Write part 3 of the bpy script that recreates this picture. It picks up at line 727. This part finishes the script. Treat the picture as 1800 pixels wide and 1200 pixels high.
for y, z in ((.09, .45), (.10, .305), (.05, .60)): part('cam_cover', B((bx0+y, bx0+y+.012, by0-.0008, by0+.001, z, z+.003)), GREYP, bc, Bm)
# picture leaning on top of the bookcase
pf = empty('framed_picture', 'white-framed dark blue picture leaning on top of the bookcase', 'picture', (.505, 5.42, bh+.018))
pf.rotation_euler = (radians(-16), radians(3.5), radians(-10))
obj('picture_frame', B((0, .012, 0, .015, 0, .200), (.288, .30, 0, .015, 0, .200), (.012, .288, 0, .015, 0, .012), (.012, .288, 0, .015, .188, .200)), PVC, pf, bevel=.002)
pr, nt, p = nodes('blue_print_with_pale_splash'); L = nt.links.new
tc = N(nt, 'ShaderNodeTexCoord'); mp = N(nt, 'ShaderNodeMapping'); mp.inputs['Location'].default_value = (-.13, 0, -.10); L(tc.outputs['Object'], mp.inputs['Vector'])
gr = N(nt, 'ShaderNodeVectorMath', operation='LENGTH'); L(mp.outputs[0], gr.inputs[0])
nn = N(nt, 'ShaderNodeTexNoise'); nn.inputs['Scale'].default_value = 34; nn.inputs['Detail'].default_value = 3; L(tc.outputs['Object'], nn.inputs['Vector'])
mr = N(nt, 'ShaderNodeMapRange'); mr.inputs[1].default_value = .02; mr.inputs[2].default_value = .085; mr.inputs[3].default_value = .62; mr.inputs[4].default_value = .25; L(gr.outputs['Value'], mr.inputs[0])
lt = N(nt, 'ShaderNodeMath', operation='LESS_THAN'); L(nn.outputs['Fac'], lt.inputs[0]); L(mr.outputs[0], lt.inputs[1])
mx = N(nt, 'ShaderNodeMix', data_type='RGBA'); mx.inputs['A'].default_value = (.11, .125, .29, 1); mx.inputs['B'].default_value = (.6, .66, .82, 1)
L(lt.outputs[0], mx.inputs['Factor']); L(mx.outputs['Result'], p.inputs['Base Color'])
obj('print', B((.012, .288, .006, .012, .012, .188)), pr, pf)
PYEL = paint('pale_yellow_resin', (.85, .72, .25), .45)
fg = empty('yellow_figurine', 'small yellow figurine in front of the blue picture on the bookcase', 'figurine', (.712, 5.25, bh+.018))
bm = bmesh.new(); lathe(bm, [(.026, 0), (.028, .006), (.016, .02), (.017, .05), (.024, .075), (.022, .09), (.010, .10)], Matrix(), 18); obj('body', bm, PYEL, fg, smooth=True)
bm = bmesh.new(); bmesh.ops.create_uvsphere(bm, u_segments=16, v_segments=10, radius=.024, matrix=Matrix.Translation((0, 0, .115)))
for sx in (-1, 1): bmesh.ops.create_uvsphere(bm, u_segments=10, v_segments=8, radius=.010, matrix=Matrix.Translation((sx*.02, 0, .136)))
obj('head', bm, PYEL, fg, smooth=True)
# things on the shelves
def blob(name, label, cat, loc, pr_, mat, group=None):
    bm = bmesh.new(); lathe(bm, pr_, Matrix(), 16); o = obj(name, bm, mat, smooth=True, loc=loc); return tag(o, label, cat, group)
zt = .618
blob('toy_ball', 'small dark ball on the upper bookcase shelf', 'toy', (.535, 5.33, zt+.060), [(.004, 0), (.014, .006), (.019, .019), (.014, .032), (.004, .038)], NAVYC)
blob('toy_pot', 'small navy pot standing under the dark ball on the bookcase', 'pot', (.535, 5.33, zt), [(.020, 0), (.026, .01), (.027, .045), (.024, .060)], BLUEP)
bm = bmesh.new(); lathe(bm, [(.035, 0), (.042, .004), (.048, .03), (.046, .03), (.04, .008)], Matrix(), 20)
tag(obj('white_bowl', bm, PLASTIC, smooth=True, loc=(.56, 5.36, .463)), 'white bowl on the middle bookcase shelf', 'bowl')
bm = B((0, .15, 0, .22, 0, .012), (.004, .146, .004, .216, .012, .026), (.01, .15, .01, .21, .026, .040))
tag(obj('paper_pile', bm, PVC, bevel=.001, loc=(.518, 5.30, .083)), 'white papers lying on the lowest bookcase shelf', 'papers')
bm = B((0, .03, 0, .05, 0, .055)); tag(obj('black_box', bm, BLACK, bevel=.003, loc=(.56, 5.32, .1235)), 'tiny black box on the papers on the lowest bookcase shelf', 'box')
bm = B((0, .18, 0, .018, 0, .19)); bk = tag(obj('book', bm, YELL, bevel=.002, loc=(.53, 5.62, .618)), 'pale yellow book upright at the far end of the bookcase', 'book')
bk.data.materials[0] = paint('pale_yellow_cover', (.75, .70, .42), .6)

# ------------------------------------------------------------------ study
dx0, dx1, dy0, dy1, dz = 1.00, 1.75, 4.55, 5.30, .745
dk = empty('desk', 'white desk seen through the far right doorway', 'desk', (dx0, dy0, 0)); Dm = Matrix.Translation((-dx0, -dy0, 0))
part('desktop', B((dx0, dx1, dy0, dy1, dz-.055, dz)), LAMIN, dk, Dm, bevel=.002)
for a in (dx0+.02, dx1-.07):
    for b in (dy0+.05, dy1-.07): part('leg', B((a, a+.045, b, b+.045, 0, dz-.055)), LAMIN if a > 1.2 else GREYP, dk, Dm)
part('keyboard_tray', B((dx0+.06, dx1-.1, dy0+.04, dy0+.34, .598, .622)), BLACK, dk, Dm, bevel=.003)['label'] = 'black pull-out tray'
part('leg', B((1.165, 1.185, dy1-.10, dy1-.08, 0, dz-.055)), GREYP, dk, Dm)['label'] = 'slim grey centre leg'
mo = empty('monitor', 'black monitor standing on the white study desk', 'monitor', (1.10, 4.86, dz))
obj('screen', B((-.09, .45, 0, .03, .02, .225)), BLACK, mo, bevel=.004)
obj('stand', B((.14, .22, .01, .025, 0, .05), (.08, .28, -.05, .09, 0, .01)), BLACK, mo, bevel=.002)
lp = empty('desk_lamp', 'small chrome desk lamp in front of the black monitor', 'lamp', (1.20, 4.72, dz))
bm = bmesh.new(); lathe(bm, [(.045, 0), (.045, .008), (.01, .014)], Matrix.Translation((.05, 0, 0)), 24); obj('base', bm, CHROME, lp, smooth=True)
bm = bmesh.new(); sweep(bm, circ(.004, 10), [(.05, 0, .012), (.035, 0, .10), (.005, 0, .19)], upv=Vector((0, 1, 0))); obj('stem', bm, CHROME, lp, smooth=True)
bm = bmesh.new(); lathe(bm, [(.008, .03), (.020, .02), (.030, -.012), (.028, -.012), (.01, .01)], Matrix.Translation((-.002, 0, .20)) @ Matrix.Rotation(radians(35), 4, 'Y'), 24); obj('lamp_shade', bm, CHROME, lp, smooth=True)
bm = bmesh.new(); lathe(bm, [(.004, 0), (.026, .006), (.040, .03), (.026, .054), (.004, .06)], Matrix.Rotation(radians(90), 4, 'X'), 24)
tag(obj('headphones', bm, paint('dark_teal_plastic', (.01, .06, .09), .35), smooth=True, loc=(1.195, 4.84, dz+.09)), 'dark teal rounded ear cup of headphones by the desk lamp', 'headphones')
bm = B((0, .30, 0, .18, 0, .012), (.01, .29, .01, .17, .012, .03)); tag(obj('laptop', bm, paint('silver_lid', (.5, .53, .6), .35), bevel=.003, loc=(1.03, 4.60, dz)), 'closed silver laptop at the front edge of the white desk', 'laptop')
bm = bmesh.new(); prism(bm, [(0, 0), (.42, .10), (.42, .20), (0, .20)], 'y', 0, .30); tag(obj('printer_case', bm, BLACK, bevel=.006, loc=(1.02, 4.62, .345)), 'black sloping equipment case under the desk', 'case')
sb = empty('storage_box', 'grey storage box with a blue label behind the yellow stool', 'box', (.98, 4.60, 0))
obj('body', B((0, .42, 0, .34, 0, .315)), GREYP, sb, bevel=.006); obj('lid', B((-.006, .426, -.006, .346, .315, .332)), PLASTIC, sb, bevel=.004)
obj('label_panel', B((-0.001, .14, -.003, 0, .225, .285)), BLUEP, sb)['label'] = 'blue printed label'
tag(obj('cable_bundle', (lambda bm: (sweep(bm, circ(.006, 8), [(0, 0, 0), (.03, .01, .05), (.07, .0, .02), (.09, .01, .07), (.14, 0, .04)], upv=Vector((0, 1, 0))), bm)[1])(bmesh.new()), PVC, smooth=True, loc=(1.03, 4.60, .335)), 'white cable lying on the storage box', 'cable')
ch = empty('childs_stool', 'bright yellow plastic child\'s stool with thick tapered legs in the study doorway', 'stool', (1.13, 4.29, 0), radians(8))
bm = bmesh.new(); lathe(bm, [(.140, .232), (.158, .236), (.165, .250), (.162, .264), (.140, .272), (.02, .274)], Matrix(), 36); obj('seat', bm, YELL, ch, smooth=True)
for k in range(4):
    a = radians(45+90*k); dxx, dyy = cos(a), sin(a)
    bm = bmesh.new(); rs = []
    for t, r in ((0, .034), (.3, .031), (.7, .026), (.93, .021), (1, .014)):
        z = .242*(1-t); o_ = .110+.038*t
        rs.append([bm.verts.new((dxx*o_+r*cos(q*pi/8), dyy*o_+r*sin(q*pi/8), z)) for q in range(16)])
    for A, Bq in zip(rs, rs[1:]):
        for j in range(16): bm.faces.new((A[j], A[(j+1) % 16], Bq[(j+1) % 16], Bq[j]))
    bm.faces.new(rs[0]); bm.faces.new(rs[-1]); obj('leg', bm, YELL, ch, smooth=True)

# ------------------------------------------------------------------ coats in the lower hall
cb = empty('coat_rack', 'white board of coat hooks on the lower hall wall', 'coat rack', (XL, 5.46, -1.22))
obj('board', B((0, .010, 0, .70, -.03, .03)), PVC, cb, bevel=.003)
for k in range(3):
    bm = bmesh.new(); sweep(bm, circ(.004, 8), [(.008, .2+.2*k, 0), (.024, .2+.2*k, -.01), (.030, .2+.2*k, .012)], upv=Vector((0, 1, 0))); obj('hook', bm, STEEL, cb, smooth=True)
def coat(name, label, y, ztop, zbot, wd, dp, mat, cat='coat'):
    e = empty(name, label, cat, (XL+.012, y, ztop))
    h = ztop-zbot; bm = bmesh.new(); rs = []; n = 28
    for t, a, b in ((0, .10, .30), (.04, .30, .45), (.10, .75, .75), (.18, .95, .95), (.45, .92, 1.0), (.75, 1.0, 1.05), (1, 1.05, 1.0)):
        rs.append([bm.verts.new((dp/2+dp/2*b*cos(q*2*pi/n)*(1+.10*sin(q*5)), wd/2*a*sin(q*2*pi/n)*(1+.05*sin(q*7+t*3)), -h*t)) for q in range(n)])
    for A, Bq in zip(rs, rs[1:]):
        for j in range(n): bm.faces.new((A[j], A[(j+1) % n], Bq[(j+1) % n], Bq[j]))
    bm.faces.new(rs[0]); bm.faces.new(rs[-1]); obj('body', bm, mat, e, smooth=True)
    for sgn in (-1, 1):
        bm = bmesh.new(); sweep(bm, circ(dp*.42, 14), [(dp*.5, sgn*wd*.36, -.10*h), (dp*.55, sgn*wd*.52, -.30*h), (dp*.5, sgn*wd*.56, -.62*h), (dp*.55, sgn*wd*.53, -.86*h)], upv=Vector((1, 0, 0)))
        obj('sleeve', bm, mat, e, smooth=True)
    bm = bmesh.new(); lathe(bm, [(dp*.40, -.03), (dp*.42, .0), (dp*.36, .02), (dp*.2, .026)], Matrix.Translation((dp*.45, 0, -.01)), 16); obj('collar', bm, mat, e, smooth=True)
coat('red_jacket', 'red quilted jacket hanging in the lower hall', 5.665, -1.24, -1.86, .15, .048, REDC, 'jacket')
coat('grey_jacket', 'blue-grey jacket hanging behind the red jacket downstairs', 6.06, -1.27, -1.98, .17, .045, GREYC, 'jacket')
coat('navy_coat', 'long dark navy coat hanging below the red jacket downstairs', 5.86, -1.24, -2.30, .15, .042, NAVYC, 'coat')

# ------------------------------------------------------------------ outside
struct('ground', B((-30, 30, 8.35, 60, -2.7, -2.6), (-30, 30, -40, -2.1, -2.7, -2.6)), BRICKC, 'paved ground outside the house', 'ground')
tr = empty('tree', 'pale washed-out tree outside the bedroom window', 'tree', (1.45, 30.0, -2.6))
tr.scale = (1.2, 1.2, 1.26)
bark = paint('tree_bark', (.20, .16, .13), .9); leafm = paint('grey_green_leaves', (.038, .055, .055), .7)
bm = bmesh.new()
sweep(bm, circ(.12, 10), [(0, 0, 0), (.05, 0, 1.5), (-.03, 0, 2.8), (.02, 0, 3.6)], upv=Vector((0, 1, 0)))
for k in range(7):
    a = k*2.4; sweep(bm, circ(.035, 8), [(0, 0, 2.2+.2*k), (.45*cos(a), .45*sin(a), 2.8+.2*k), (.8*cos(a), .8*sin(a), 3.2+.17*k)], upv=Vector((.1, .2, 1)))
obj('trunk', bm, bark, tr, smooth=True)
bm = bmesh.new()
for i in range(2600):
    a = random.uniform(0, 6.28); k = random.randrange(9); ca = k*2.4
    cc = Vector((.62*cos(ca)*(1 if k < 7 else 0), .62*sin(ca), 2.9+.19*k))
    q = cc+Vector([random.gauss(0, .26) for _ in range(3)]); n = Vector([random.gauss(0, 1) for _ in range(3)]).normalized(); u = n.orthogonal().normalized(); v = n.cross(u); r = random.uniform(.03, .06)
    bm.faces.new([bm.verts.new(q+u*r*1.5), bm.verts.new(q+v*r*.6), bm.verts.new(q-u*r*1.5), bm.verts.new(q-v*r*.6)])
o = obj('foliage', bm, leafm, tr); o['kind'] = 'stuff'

What to do: Pick each line holding the word "part" out of the data and copy it.

Result below:
Write part 3 of the bpy script that recreates this picture. It picks up at line 727. This part finishes the script. Treat the picture as 1800 pixels wide and 1200 pixels high.
for y, z in ((.09, .45), (.10, .305), (.05, .60)): part('cam_cover', B((bx0+y, bx0+y+.012, by0-.0008, by0+.001, z, z+.003)), GREYP, bc, Bm)
part('desktop', B((dx0, dx1, dy0, dy1, dz-.055, dz)), LAMIN, dk, Dm, bevel=.002)
    for b in (dy0+.05, dy1-.07): part('leg', B((a, a+.045, b, b+.045, 0, dz-.055)), LAMIN if a > 1.2 else GREYP, dk, Dm)
part('keyboard_tray', B((dx0+.06, dx1-.1, dy0+.04, dy0+.34, .598, .622)), BLACK, dk, Dm, bevel=.003)['label'] = 'black pull-out tray'
part('leg', B((1.165, 1.185, dy1-.10, dy1-.08, 0, dz-.055)), GREYP, dk, Dm)['label'] = 'slim grey centre leg'